Don't know what to recommend for OBA free canvas, as most canvases have considerable OBA content. There's BC Lyve of course, which in spite of a very repetitive surface texture makes really solid looking prints. Simply Elegant Matte Canvas has a more randomized texture, that unfortunately kills detail pretty badly, so you wouldn't want to use that if sharpness is important to your images. For relatively fine detail Fredrix 777 and Hahnemuehle Photo Canvas 320 are very satisfactory because of their fine weaves. But both score high on the OBA thing, and Fredrix 777 has the smallest gamut and worst QC issues of any canvas I have ever used, although it can produce very nice looking landscape prints for most subjects.
By far the easiest coating to apply is Glamour II, and it is also the cheapest because it ships in concentrated form.

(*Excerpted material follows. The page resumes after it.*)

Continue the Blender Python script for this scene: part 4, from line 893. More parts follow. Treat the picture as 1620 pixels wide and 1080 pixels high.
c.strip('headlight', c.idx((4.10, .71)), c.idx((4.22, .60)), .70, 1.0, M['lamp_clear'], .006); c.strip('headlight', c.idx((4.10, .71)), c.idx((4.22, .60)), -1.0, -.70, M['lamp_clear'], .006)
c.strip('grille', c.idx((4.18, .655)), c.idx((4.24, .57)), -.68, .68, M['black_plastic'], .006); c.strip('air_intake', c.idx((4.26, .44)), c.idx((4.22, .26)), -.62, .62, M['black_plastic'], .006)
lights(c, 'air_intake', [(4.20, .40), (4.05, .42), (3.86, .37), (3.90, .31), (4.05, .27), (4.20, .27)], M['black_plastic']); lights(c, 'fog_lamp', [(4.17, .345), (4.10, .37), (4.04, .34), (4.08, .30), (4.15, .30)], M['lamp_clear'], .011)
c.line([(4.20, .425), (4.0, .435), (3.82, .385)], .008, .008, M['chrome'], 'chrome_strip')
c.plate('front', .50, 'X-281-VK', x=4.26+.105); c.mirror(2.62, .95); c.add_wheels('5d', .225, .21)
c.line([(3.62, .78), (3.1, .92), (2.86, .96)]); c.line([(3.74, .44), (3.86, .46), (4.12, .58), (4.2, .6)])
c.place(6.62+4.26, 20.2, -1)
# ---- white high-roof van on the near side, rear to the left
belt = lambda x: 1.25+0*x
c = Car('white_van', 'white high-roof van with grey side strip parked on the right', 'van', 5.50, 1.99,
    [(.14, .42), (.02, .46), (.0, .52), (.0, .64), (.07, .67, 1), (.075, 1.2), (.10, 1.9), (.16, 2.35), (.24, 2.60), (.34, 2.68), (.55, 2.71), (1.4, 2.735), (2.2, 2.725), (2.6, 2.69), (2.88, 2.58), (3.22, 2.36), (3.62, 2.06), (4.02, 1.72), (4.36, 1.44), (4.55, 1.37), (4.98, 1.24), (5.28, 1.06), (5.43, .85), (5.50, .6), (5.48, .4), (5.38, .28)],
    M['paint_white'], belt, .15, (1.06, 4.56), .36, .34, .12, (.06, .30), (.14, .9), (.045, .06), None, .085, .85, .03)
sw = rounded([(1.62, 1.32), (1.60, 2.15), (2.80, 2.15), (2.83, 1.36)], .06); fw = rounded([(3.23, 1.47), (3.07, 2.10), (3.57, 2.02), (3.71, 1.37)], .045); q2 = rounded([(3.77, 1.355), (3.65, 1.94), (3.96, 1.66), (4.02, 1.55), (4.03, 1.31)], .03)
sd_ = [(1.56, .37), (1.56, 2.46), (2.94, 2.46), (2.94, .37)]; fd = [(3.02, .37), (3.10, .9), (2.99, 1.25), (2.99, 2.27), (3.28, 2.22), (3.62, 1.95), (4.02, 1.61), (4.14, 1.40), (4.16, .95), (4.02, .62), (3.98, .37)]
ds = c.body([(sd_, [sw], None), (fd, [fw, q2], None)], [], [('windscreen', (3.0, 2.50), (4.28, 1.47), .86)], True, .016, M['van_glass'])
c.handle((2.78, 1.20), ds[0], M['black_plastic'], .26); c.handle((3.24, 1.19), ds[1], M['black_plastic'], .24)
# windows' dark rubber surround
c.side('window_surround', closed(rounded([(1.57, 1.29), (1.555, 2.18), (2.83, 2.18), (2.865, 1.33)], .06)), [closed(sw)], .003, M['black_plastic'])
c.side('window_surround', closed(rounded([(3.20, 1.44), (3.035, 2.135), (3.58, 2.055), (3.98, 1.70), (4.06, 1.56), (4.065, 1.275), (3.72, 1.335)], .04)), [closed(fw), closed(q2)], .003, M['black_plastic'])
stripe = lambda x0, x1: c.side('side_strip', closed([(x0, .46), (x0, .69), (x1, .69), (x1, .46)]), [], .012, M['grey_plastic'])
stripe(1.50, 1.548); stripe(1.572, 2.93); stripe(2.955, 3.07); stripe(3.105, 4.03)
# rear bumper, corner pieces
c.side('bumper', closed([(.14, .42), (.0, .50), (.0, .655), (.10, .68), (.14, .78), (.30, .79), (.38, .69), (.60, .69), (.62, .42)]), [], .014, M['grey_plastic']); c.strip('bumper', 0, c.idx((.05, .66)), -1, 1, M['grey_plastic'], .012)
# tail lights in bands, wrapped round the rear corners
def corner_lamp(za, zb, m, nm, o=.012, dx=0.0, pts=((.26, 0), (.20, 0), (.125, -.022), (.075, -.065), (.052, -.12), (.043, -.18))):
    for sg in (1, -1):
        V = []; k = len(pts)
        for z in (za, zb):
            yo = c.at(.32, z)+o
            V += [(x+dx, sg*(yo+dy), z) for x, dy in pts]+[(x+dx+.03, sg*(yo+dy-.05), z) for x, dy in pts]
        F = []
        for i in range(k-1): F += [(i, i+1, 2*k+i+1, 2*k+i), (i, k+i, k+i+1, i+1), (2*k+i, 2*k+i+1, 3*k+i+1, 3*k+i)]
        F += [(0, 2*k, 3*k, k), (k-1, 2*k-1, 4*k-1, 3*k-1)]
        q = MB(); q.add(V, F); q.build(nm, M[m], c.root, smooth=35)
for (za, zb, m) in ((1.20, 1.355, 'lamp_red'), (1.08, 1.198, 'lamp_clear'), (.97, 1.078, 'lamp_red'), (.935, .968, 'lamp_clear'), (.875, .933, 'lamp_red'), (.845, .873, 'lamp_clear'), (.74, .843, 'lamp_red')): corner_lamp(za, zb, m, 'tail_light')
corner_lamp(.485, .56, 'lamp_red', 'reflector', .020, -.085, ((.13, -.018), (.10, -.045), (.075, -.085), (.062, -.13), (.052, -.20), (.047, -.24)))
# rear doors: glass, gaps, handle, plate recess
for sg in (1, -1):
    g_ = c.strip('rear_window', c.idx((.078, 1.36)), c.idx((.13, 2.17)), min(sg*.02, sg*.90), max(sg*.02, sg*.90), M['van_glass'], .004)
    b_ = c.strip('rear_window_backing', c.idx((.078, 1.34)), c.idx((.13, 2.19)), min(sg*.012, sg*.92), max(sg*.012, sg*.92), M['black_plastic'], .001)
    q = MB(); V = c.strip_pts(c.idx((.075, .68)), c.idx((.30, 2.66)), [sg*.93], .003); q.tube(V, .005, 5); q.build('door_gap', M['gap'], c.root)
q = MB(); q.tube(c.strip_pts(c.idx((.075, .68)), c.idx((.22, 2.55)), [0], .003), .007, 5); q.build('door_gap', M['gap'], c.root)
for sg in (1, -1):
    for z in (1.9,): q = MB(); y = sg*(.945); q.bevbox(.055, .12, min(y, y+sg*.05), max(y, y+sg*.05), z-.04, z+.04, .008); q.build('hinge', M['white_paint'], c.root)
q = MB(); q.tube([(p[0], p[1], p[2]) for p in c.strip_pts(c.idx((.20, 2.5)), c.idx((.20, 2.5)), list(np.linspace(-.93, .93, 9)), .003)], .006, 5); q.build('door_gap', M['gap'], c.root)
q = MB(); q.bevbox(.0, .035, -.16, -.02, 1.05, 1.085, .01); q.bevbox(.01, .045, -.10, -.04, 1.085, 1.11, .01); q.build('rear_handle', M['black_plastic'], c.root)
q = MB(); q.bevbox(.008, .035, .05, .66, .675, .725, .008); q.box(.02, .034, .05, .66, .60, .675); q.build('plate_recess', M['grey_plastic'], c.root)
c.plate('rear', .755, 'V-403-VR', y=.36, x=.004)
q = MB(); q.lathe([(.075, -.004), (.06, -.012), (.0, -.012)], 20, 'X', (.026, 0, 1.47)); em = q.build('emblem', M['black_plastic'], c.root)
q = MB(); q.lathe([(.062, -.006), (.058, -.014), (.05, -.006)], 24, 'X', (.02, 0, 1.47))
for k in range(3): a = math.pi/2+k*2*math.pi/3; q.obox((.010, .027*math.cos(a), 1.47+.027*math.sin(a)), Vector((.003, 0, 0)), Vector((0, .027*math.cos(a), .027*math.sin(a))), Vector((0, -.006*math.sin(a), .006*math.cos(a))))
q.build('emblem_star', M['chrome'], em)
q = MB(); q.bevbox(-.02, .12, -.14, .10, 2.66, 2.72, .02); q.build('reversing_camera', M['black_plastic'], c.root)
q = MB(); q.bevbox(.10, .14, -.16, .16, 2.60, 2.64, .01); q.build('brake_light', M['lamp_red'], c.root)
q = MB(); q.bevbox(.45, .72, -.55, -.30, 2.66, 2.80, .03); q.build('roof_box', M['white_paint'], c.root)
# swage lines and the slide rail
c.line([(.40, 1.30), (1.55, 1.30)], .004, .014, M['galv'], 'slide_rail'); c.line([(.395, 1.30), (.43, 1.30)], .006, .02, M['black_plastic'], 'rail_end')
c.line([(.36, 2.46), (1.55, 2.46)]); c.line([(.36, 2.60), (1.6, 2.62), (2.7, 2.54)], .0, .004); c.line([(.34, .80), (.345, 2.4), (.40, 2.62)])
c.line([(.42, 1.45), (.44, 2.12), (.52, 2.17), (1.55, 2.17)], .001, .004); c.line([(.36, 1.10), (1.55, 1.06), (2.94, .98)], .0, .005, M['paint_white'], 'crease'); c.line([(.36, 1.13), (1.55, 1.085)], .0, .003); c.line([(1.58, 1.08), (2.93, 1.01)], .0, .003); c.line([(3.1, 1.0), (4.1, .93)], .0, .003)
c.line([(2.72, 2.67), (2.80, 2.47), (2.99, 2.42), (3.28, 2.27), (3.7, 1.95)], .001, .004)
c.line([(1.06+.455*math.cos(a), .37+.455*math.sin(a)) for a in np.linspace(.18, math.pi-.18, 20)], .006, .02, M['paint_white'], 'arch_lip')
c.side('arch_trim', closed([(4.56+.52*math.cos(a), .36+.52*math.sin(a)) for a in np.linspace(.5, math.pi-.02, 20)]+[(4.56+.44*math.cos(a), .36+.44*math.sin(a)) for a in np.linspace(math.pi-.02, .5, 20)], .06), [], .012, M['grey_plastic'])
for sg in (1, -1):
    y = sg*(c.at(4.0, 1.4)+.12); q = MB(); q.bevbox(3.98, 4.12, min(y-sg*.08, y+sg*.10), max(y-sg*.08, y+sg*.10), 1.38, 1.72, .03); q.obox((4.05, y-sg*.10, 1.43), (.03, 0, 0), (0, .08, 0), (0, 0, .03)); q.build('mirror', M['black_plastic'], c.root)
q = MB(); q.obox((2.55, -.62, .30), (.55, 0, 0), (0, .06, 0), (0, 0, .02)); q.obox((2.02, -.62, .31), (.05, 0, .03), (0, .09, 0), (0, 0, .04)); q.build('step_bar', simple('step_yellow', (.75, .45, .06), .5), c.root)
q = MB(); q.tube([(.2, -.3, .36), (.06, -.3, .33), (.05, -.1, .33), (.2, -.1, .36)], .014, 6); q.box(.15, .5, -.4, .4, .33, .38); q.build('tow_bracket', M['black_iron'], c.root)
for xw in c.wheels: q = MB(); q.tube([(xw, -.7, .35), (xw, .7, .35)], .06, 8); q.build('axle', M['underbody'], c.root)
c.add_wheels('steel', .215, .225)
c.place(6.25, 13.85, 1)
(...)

Super good leveling characteristics, it's just very well behaved compared to anything else out there. It has no UV protection, which is good for OBA canvases because it lets them fluoresce from UV in the ambient light, but it offers less long term fade protection. I'll let others comment on Timeless and Clearshield, both of which have UV protection but are harder to apply well. Bottom line...if you are using OBA media, don't use a UV protective coating, and vice versa.
Be aware that most coatings including Glamour II have a smell that can chase you out of any room where they are drying. You don't notice it too much at first, but having more than 2 or 3 square feet of wet surface exposed in a typical room sort of wears you down. Be sure you coat in a well ventilated room, or in winter a room that is isolated from the rest of the house with a window that can be briefly opened once in a while. And speaking of winter, GII will apply well down to at least 48F, provided the humidity is no more than about 35%. On sunny days I have more than once sprayed GII while standing on snow, which is another story.
As for making your photos look like paintings, I'm not sure that using canvas is a needful thing. The "painting look" has more to do with tonality and the way painters distribute their density "values" in a way that usually emphasizes medium to light tones, whereas photographers usually emphasizes a wider range of tones. Many photographers are still hung up on the "old masters" look of centuries past where much detail wallows around in murky dark tones. For a quite a while modern painting has tended to emphasized much brighter values. OK, to keep it short, print open, de-emphasize fine detail, and don't let your highlights get too bright. There, I said it. It's also interesting that a lot of painters completely obliterate any hint of canvas texture with both gesso primer and heavy paint application. Go look at some paintings and note how many actually reveal canvas texture. And the texture of the canvases painters use is much more organic looking than the soul-of-a-machine, stretch-friendly texture we see on most inkjet canvases.